In the case of Antuzis and others v DJ Houghton and others, the High Court found directors of the defendant company personally liable for breaches of the claimants’ employment contracts. Contributor Graham Irons – Howes Percival

The claimants complained that they were employed in an exploitative manner and that a number of their statutory rights (for instance rights to holiday and national minimum wage) and other contractual rights had been breached.

The High Court was asked to determine whether the directors of the defendant company should be personally liable for the breaches of the claimants’ employment contracts. It was argued that the directors had, in bad faith and in breach of their own statutory duties, induced the defendant company to breach the claimants’ employment contracts.

The High Court found the claimants’ statutory and contractual rights had been breached, and that the directors had knowingly allowed that to happen. The directors had therefore induced the defendant company to breach the claimants’ employment contracts and, because they had not been acting in good faith, they were held to be personally liable.

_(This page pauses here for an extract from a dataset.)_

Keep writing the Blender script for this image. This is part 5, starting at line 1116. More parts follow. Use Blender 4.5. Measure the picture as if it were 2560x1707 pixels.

Howes Percival Employment Law expert Graham Irons commented: “This case is important as it highlights the circumstances where a court can infer liability onto company directors for breaches of contract which are ostensibly those of the company. Directors must also be mindful of their own statutory duties; where a director breaches these it may give rise to an inference that they have induced the company’s breach of its obligations owed to a third party, for example its employees”.